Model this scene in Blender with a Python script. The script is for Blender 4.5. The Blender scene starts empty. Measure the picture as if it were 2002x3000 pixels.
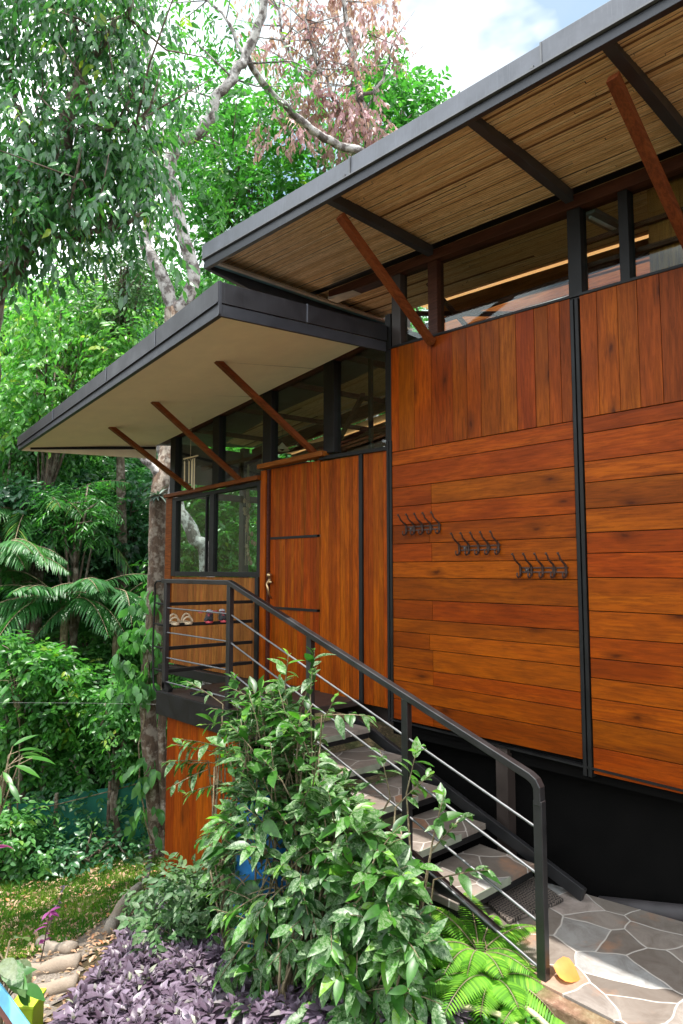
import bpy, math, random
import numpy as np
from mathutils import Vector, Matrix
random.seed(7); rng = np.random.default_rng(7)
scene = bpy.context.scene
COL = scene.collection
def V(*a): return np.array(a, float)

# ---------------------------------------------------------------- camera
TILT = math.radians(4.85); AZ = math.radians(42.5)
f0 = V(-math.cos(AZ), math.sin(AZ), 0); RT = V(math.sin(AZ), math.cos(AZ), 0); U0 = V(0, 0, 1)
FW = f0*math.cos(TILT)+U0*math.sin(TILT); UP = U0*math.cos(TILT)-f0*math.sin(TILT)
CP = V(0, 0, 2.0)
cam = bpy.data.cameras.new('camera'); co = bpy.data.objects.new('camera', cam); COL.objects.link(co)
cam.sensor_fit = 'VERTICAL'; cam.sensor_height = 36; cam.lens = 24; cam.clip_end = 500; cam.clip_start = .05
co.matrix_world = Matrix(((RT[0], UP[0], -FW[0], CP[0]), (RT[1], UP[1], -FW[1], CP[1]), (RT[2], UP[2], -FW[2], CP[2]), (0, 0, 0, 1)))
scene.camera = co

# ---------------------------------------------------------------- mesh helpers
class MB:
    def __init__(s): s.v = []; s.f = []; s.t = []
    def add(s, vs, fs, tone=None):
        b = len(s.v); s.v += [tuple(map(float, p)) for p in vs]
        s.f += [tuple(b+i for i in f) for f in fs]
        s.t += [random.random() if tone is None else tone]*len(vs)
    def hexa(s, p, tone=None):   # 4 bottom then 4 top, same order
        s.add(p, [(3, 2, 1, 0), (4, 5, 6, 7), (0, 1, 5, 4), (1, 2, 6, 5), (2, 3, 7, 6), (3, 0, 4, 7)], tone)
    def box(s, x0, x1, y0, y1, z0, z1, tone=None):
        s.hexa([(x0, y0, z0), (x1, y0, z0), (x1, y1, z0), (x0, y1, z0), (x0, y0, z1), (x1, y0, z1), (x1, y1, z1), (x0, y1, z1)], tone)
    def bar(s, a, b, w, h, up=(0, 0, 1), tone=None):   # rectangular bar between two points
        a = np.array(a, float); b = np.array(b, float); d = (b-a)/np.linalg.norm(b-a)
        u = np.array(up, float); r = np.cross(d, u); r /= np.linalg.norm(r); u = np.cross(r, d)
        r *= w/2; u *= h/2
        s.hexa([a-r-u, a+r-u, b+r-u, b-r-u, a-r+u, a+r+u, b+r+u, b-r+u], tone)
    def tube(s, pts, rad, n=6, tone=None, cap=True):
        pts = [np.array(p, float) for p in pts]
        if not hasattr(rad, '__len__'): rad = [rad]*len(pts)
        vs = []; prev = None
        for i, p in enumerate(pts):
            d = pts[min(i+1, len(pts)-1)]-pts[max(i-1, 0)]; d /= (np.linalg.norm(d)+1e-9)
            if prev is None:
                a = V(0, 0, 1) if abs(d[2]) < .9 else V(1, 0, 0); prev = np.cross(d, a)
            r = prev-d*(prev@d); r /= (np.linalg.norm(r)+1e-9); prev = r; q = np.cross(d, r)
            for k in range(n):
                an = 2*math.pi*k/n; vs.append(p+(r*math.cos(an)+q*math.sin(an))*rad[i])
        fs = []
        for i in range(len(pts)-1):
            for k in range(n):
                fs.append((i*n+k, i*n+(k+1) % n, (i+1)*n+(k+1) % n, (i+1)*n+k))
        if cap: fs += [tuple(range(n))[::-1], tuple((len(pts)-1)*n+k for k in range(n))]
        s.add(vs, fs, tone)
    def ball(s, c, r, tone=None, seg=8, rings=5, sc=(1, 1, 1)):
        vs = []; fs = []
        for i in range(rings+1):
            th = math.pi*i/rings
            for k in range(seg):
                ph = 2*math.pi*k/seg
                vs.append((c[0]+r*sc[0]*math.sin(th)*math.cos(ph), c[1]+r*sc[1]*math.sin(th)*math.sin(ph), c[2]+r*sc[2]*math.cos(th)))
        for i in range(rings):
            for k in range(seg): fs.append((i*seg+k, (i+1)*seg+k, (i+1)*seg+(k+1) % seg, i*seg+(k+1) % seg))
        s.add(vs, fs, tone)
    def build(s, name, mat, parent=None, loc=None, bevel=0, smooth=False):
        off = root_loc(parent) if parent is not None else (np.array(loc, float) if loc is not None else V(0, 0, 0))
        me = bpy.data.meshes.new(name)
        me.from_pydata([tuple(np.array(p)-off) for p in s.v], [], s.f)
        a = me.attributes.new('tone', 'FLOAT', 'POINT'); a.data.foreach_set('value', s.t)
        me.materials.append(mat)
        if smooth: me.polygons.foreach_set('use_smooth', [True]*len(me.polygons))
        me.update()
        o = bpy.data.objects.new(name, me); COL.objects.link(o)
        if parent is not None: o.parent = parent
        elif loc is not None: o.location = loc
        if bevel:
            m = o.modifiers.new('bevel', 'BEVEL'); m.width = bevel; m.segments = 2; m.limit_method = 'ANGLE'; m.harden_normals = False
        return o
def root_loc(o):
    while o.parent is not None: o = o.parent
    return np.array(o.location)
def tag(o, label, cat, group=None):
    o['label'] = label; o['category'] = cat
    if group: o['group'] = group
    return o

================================

Reproduce the data verbatim. Do not carry any picture into the copy.

Model this scene in Blender with a Python script. The script is for Blender 4.5. The Blender scene starts empty. Measure the picture as if it were 2002x3000 pixels.
import bpy, math, random
import numpy as np
from mathutils import Vector, Matrix
random.seed(7); rng = np.random.default_rng(7)
scene = bpy.context.scene
COL = scene.collection
def V(*a): return np.array(a, float)

# ---------------------------------------------------------------- camera
TILT = math.radians(4.85); AZ = math.radians(42.5)
f0 = V(-math.cos(AZ), math.sin(AZ), 0); RT = V(math.sin(AZ), math.cos(AZ), 0); U0 = V(0, 0, 1)
FW = f0*math.cos(TILT)+U0*math.sin(TILT); UP = U0*math.cos(TILT)-f0*math.sin(TILT)
CP = V(0, 0, 2.0)
cam = bpy.data.cameras.new('camera'); co = bpy.data.objects.new('camera', cam); COL.objects.link(co)
cam.sensor_fit = 'VERTICAL'; cam.sensor_height = 36; cam.lens = 24; cam.clip_end = 500; cam.clip_start = .05
co.matrix_world = Matrix(((RT[0], UP[0], -FW[0], CP[0]), (RT[1], UP[1], -FW[1], CP[1]), (RT[2], UP[2], -FW[2], CP[2]), (0, 0, 0, 1)))
scene.camera = co

# ---------------------------------------------------------------- mesh helpers
class MB:
    def __init__(s): s.v = []; s.f = []; s.t = []
    def add(s, vs, fs, tone=None):
        b = len(s.v); s.v += [tuple(map(float, p)) for p in vs]
        s.f += [tuple(b+i for i in f) for f in fs]
        s.t += [random.random() if tone is None else tone]*len(vs)
    def hexa(s, p, tone=None):   # 4 bottom then 4 top, same order
        s.add(p, [(3, 2, 1, 0), (4, 5, 6, 7), (0, 1, 5, 4), (1, 2, 6, 5), (2, 3, 7, 6), (3, 0, 4, 7)], tone)
    def box(s, x0, x1, y0, y1, z0, z1, tone=None):
        s.hexa([(x0, y0, z0), (x1, y0, z0), (x1, y1, z0), (x0, y1, z0), (x0, y0, z1), (x1, y0, z1), (x1, y1, z1), (x0, y1, z1)], tone)
    def bar(s, a, b, w, h, up=(0, 0, 1), tone=None):   # rectangular bar between two points
        a = np.array(a, float); b = np.array(b, float); d = (b-a)/np.linalg.norm(b-a)
        u = np.array(up, float); r = np.cross(d, u); r /= np.linalg.norm(r); u = np.cross(r, d)
        r *= w/2; u *= h/2
        s.hexa([a-r-u, a+r-u, b+r-u, b-r-u, a-r+u, a+r+u, b+r+u, b-r+u], tone)
    def tube(s, pts, rad, n=6, tone=None, cap=True):
        pts = [np.array(p, float) for p in pts]
        if not hasattr(rad, '__len__'): rad = [rad]*len(pts)
        vs = []; prev = None
        for i, p in enumerate(pts):
            d = pts[min(i+1, len(pts)-1)]-pts[max(i-1, 0)]; d /= (np.linalg.norm(d)+1e-9)
            if prev is None:
                a = V(0, 0, 1) if abs(d[2]) < .9 else V(1, 0, 0); prev = np.cross(d, a)
            r = prev-d*(prev@d); r /= (np.linalg.norm(r)+1e-9); prev = r; q = np.cross(d, r)
            for k in range(n):
                an = 2*math.pi*k/n; vs.append(p+(r*math.cos(an)+q*math.sin(an))*rad[i])
        fs = []
        for i in range(len(pts)-1):
            for k in range(n):
                fs.append((i*n+k, i*n+(k+1) % n, (i+1)*n+(k+1) % n, (i+1)*n+k))
        if cap: fs += [tuple(range(n))[::-1], tuple((len(pts)-1)*n+k for k in range(n))]
        s.add(vs, fs, tone)
    def ball(s, c, r, tone=None, seg=8, rings=5, sc=(1, 1, 1)):
        vs = []; fs = []
        for i in range(rings+1):
            th = math.pi*i/rings
            for k in range(seg):
                ph = 2*math.pi*k/seg
                vs.append((c[0]+r*sc[0]*math.sin(th)*math.cos(ph), c[1]+r*sc[1]*math.sin(th)*math.sin(ph), c[2]+r*sc[2]*math.cos(th)))
        for i in range(rings):
            for k in range(seg): fs.append((i*seg+k, (i+1)*seg+k, (i+1)*seg+(k+1) % seg, i*seg+(k+1) % seg))
        s.add(vs, fs, tone)
    def build(s, name, mat, parent=None, loc=None, bevel=0, smooth=False):
        off = root_loc(parent) if parent is not None else (np.array(loc, float) if loc is not None else V(0, 0, 0))
        me = bpy.data.meshes.new(name)
        me.from_pydata([tuple(np.array(p)-off) for p in s.v], [], s.f)
        a = me.attributes.new('tone', 'FLOAT', 'POINT'); a.data.foreach_set('value', s.t)
        me.materials.append(mat)
        if smooth: me.polygons.foreach_set('use_smooth', [True]*len(me.polygons))
        me.update()
        o = bpy.data.objects.new(name, me); COL.objects.link(o)
        if parent is not None: o.parent = parent
        elif loc is not None: o.location = loc
        if bevel:
            m = o.modifiers.new('bevel', 'BEVEL'); m.width = bevel; m.segments = 2; m.limit_method = 'ANGLE'; m.harden_normals = False
        return o
def root_loc(o):
    while o.parent is not None: o = o.parent
    return np.array(o.location)
def tag(o, label, cat, group=None):
    o['label'] = label; o['category'] = cat
    if group: o['group'] = group
    return o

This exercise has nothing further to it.